Wow. It would be amazing to see how your twins differ, if at all, and if it has to do with gender.

kalbzayn said...

So far they are pretty equal in how well they appreciate stories. Our daughter can talk about them afterward much better, but our son is already learning to read letters and numbers and vocally spelling his name and his sister's nickname. When he sees his name written somewhere he spells it and says it afterward. Pretty cool.

They also seem to like different kinds of books. Our daughter is more into the character books, like Cliford, Thomas, Arthur that have fairly normal type of plots. Our son likes the picture books and pointing at them and saying words. But, two of his favorite two books though are characters I had never heard of and he walks around the house quoting those two books at least once a day. He also likes Dr. Seuss and books that almost need to be read with funny voices.

Very interesting to keep track of.

Melly said...

Oh, wow Kablzayn. You must be very proud, they sound adorable. I can just imagine your daughter yacking about a book or your son walking around and quoting. That is so cute! :)
And I love reading with funny voices. I also make up tunes and sing sometimes. Always a favourite :)

Benjamin Solah said...

Yer, men tend to avoid women authors because they think they books will be too sappy. The majority of the books I got for christmas were women authors for this reason. You can't really distinguish gender, but it's a psychological thing before attempting to read a woman author.
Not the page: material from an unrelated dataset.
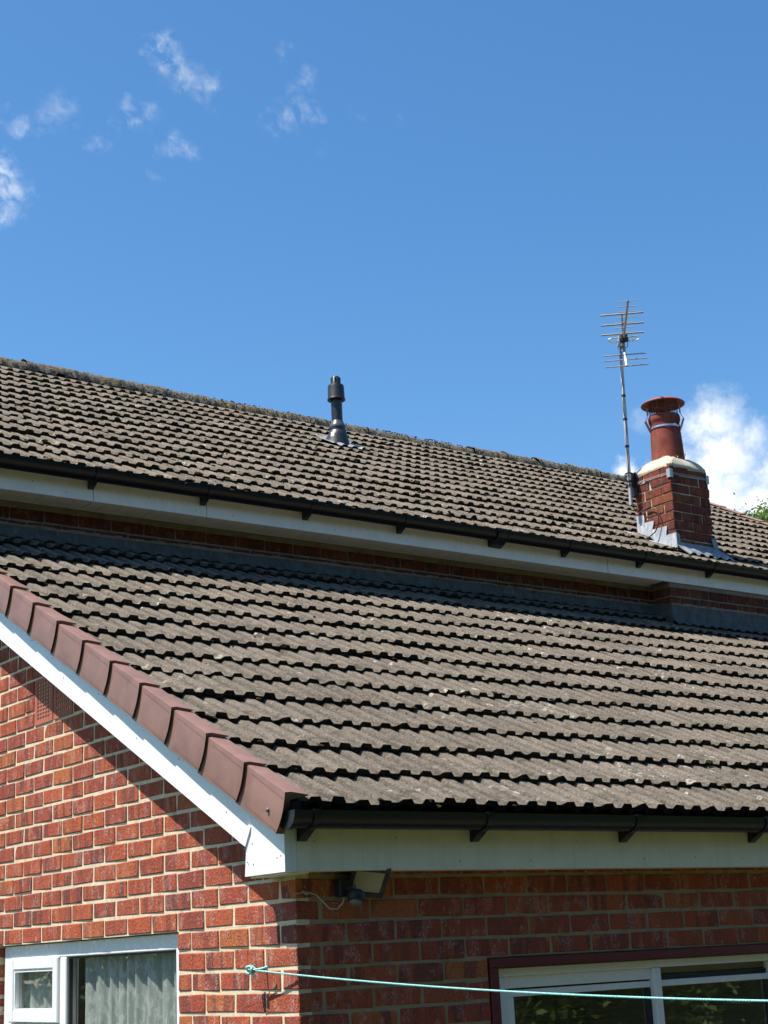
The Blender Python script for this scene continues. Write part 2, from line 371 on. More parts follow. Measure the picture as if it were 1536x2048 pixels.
M['paving'] = mat_plain('paving', (.095, .080, .058), .9, .15, .2, .1, .4)
def mat_lens():
    t = NT('ribbed_glass', .25, .5); p = t.objc()
    w = t.n('ShaderNodeTexWave'); t.put(w.inputs['Vector'], t.vmap(p, (1, 1, 1))); w.inputs['Scale'].default_value = 70; w.inputs['Distortion'].default_value = 0
    c = t.mix(t.mp(w.outputs['Fac'], .3, .7), (.30, .27, .19), (.62, .58, .45))
    return t.done(c, None, t.bump(w.outputs['Fac'], .6, .002))
M['lens'] = mat_lens()
M['flood_grey'] = mat_plain('worn_black_alloy', (.030, .030, .031), .5, .4, .6, .25, .3)

class MB:
    def __init__(s): s.v = []; s.f = []; s.mi = []
    def add(s, verts, faces, mi=0):
        o = len(s.v); s.v += [tuple(x) for x in verts]
        for f in faces: s.f.append(tuple(i + o for i in f)); s.mi.append(mi)
    def box(s, x0, x1, y0, y1, z0, z1, mi=0):
        s.add([(x0, y0, z0), (x1, y0, z0), (x1, y1, z0), (x0, y1, z0), (x0, y0, z1), (x1, y0, z1), (x1, y1, z1), (x0, y1, z1)],
              [(3, 2, 1, 0), (4, 5, 6, 7), (0, 1, 5, 4), (1, 2, 6, 5), (2, 3, 7, 6), (3, 0, 4, 7)], mi)
    def cbox(s, x0, x1, y0, y1, z0, z1, c=.003, j=0., mi=0):
        """box with every edge chamfered, corners jittered"""
        V = []; idx = {}
        X = (x0, x1); Y = (y0, y1); Z = (z0, z1)
        for a in (0, 1):
            for b in (0, 1):
                for d in (0, 1):
                    sx = c if a == 0 else -c; sy = c if b == 0 else -c; sz = c if d == 0 else -c
                    J = [random.uniform(-j, j) for _ in range(3)]
                    for k, q in enumerate(((X[a], Y[b] + sy, Z[d] + sz), (X[a] + sx, Y[b], Z[d] + sz), (X[a] + sx, Y[b] + sy, Z[d]))):
                        idx[(a, b, d, k)] = len(V); V.append((q[0] + J[0], q[1] + J[1], q[2] + J[2]))
        F = []
        for a in (0, 1): F.append([idx[(a, b, d, 0)] for b, d in ((0, 0), (0, 1), (1, 1), (1, 0))])
        for b in (0, 1): F.append([idx[(a, b, d, 1)] for a, d in ((0, 0), (1, 0), (1, 1), (0, 1))])
        for d in (0, 1): F.append([idx[(a, b, d, 2)] for a, b in ((0, 0), (0, 1), (1, 1), (1, 0))])
        for b in (0, 1):
            for d in (0, 1): F.append([idx[(0, b, d, 1)], idx[(1, b, d, 1)], idx[(1, b, d, 2)], idx[(0, b, d, 2)]])
        for a in (0, 1):
            for d in (0, 1): F.append([idx[(a, 0, d, 0)], idx[(a, 1, d, 0)], idx[(a, 1, d, 2)], idx[(a, 0, d, 2)]])
        for a in (0, 1):
            for b in (0, 1): F.append([idx[(a, b, 0, 0)], idx[(a, b, 1, 0)], idx[(a, b, 1, 1)], idx[(a, b, 0, 1)]])
        for a in (0, 1):
            for b in (0, 1):
                for d in (0, 1): F.append([idx[(a, b, d, k)] for k in range(3)])
        s.add(V, F, mi)
    def prism(s, poly, axis, a, b, mi=0):
        """extrude a 2D polygon along an axis: axis 0 -> poly is (y,z); 1 -> (x,z); 2 -> (x,y)"""
        def P(q, w): return (w, q[0], q[1]) if axis == 0 else ((q[0], w, q[1]) if axis == 1 else (q[0], q[1], w))
        n = len(poly); V = [P(q, a) for q in poly] + [P(q, b) for q in poly]
        s.add(V, [tuple(range(n)), tuple(range(2 * n - 1, n - 1, -1))] + [(i, (i + 1) % n, n + (i + 1) % n, n + i) for i in range(n)], mi)
    def tube(s, pts, r, n=8, mi=0, cap=True):
        pts = [Vector(p) for p in pts]; rs = r if isinstance(r, (list, tuple)) else [r] * len(pts)
        up = Vector((0, 0, 1)); V = []; F = []
        d0 = (pts[1] - pts[0]).normalized()
        if abs(d0.z) > .9: up = Vector((1, 0, 0))
        for i, p in enumerate(pts):
            d = (pts[min(i + 1, len(pts) - 1)] - pts[max(i - 1, 0)]).normalized()
            a = d.cross(up).normalized(); b = d.cross(a)
            for k in range(n):
                t = 2 * math.pi * k / n; V.append(p + (a * math.cos(t) + b * math.sin(t)) * rs[i])
        for i in range(len(pts) - 1):
            for k in range(n): F.append((i * n + k, i * n + (k + 1) % n, (i + 1) * n + (k + 1) % n, (i + 1) * n + k))
        if cap: F += [tuple(range(n)), tuple(range((len(pts) - 1) * n, len(pts) * n))]
        s.add(V, F, mi)
    def lathe(s, prof, c=(0, 0), n=28, mi=0, tilt=None):
        V = []; F = []
        for r, z in prof:
            for k in range(n):
                t = 2 * math.pi * k / n; V.append((c[0] + r * math.cos(t), c[1] + r * math.sin(t), z))
        for i in range(len(prof) - 1):
            for k in range(n): F.append((i * n + k, i * n + (k + 1) % n, (i + 1) * n + (k + 1) % n, (i + 1) * n + k))
        s.add(V, F, mi)
    def mesh(s, name, mats, smooth=False):
        me = bpy.data.meshes.new(name); me.from_pydata(s.v, [], s.f)
        for mt in mats: me.materials.append(mt)
        me.polygons.foreach_set('material_index', s.mi)
        bm = bmesh.new(); bm.from_mesh(me); bmesh.ops.recalc_face_normals(bm, faces=bm.faces); bm.to_mesh(me); bm.free()
        if smooth:
            me.polygons.foreach_set('use_smooth', [True] * len(me.polygons))
            try: me.set_sharp_from_angle(angle=R(smooth if smooth is not True else 40))
            except Exception: pass
        return me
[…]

I've never seen my dad read a book, but that's partly because of his eye sight. Though, he claims to have read a Stephen King book in one sitting during a boring shift at work when he was younger. Also, my mum doesn't read that much either.

Melly said...

You're the best Benjamin :)
Let us know what you reccommend when you're done.

Benjamin Solah said...

I've read two of them, The Devil's Feather by Minette Walters and Faithless by Karin Slaughter. Faithless was ok, but it focused too much on the sub-plot, but I really loved The Devil's Feather. The characters in it are extremely real and engaging.

Melly said...

Boy, you're a fast reader. I'll try to remember next trip to the bookstore.